Temporally Constrained Sparse Group Spatial Patterns for Motor Imagery BCI

• Published in: IEEE transactions on cybernetics Vol. 49; no. 9; pp. 3322 - 3332
• Main Authors: Zhang, Yu, Nam, Chang S., Zhou, Guoxu, Jin, Jing, Wang, Xingyu, Cichocki, Andrzej
• Format: Journal Article
• Language: English
• Published: United States IEEE 01.09.2019; The Institute of Electrical and Electronics Engineers, Inc. (IEEE)
• Subjects: Algorithms; Band spectra; Bandpass filters; Brain - physiology; Brain modeling; Brain-Computer Interfaces; Brain–computer interface (BCI); Cognitive tasks; Competition; Constraints; Cybernetics; Datasets; electroencephalogram (EEG); Electroencephalography; Electroencephalography - methods; Feature extraction; Frequencies; Human-computer interface; Humans; Image classification; Imagination - physiology; motor imagery (MI); Optimization; Signal Processing, Computer-Assisted; Smoothness; sparse group spatial pattern; Spatial filtering; Spectral bands; Support vector machines; Task analysis; Task Performance and Analysis; temporal constraint; Windows (intervals)

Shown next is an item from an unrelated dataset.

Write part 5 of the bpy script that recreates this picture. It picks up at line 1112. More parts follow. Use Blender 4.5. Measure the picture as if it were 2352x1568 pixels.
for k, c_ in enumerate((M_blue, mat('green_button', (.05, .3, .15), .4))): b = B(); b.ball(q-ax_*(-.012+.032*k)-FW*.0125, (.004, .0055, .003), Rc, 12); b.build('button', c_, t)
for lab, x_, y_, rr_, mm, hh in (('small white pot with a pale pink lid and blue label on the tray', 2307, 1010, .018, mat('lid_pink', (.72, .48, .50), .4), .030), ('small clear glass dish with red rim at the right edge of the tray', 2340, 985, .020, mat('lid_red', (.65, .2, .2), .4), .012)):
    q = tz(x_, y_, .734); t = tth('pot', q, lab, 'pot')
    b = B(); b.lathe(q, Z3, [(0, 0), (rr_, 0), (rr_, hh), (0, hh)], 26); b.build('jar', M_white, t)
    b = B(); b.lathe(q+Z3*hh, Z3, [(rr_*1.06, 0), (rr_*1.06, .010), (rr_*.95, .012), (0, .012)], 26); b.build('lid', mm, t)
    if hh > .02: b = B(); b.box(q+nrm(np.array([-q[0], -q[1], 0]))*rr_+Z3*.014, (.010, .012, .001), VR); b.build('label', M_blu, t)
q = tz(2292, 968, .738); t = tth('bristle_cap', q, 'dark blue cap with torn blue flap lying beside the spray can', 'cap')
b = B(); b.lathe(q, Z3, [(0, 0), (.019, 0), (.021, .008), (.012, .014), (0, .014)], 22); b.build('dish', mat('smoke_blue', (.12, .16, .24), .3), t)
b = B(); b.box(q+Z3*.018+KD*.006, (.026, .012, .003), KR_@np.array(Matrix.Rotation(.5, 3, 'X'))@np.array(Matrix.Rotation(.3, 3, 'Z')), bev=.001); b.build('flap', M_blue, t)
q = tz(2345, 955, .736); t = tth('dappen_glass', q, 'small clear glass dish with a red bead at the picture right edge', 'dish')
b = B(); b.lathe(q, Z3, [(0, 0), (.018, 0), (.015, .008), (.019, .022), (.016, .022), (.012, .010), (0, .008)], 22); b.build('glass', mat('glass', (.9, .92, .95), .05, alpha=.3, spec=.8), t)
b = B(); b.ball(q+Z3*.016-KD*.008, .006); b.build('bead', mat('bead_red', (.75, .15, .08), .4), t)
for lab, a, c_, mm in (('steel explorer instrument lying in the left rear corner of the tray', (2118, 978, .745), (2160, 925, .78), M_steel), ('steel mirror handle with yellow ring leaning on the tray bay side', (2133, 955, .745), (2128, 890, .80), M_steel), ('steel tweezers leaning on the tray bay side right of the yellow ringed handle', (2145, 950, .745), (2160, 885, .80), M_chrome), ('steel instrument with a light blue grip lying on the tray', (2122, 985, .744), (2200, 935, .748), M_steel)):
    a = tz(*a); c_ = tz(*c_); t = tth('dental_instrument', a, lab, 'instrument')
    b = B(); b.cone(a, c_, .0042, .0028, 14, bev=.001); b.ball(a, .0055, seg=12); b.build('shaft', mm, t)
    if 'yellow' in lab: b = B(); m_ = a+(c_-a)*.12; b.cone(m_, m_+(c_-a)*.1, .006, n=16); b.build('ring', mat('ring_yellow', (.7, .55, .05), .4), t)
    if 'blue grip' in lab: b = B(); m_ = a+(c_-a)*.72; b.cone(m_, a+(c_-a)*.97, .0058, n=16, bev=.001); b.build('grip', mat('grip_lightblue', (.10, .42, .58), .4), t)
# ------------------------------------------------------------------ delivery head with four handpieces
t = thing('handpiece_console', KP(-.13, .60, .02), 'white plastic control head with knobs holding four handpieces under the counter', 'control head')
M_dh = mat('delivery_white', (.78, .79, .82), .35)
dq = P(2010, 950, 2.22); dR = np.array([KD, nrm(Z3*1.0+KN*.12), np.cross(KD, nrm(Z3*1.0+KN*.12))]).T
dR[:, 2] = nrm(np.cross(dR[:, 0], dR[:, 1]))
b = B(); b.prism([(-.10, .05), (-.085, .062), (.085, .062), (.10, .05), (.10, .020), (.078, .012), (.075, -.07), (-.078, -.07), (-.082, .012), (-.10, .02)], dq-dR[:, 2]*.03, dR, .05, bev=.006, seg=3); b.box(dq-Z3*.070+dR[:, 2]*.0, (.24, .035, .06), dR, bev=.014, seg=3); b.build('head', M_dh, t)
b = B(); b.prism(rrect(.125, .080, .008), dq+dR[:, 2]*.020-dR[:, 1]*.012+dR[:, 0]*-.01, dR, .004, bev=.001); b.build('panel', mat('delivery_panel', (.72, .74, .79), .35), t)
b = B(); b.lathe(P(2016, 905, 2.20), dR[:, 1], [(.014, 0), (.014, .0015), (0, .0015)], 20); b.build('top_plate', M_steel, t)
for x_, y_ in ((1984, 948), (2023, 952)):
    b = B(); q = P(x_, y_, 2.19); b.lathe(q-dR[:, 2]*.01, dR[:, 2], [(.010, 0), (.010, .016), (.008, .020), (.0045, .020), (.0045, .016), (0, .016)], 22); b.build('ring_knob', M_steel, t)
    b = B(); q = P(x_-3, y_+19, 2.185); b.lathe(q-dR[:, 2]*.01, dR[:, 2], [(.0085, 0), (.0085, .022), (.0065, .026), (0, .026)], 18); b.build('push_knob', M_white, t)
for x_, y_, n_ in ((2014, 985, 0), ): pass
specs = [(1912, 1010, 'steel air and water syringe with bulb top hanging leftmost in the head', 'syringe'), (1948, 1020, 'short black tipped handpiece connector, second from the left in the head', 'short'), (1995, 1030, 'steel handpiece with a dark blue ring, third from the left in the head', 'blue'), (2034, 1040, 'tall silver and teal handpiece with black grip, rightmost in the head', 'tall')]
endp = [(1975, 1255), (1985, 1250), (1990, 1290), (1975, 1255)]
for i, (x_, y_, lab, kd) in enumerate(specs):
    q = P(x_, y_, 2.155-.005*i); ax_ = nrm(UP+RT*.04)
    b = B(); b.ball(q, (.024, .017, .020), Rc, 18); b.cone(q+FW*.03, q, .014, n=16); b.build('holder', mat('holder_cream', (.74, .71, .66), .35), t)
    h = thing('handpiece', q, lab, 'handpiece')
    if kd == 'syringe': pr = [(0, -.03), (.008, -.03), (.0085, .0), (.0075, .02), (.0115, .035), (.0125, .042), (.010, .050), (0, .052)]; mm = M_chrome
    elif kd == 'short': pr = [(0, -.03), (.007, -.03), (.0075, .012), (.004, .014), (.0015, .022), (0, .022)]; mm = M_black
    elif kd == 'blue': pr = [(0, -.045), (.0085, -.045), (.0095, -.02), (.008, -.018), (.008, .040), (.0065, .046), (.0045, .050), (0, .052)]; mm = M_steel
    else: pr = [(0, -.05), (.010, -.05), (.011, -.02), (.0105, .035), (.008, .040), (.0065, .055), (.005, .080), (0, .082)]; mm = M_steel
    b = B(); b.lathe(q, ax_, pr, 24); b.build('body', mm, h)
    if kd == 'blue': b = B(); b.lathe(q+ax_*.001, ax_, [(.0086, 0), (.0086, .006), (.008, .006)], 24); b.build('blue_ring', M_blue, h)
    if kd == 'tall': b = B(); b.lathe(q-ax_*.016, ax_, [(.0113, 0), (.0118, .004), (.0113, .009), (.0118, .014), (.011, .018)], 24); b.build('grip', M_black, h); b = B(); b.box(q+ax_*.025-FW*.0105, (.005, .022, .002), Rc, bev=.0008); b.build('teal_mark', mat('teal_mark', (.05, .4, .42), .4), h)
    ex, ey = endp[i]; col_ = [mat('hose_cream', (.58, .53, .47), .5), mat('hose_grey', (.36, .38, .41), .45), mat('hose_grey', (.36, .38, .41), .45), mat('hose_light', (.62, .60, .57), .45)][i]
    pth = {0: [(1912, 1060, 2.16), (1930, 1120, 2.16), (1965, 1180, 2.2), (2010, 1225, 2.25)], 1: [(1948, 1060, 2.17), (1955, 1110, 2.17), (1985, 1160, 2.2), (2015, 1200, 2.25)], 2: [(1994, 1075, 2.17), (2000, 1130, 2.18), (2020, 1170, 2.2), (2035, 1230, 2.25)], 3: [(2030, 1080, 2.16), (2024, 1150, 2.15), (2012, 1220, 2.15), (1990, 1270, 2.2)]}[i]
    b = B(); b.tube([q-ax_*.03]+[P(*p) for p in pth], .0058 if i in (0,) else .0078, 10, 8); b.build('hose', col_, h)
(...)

• ISSN: 2168-2267; 2168-2275
• DOI: 10.1109/TCYB.2018.2841847

Common spatial pattern (CSP)-based spatial filtering has been most popularly applied to electroencephalogram (EEG) feature extraction for motor imagery (MI) classification in brain-computer interface (BCI) application. The effectiveness of CSP is highly affected by the frequency band and time window of EEG segments. Although numerous algorithms have been designed to optimize the spectral bands of CSP, most of them selected the time window in a heuristic way. This is likely to result in a suboptimal feature extraction since the time period when the brain responses to the mental tasks occurs may not be accurately detected. In this paper, we propose a novel algorithm, namely temporally constrained sparse group spatial pattern (TSGSP), for the simultaneous optimization of filter bands and time window within CSP to further boost classification accuracy of MI EEG. Specifically, spectrum-specific signals are first derived by bandpass filtering from raw EEG data at a set of overlapping filter bands. Each of the spectrum-specific signals is further segmented into multiple subseries using sliding window approach. We then devise a joint sparse optimization of filter bands and time windows with temporal smoothness constraint to extract robust CSP features under a multitask learning framework. A linear support vector machine classifier is trained on the optimized EEG features to accurately identify the MI tasks. An experimental study is implemented on three public EEG datasets (BCI Competition III dataset IIIa, BCI Competition IV datasets IIa, and BCI Competition IV dataset IIb) to validate the effectiveness of TSGSP in comparison to several other competing methods. Superior classification performance (averaged accuracies are 88.5%, 83.3%, and 84.3% for the three datasets, respectively) based on the experimental results confirms that the proposed algorithm is a promising candidate for performance improvement of MI-based BCIs.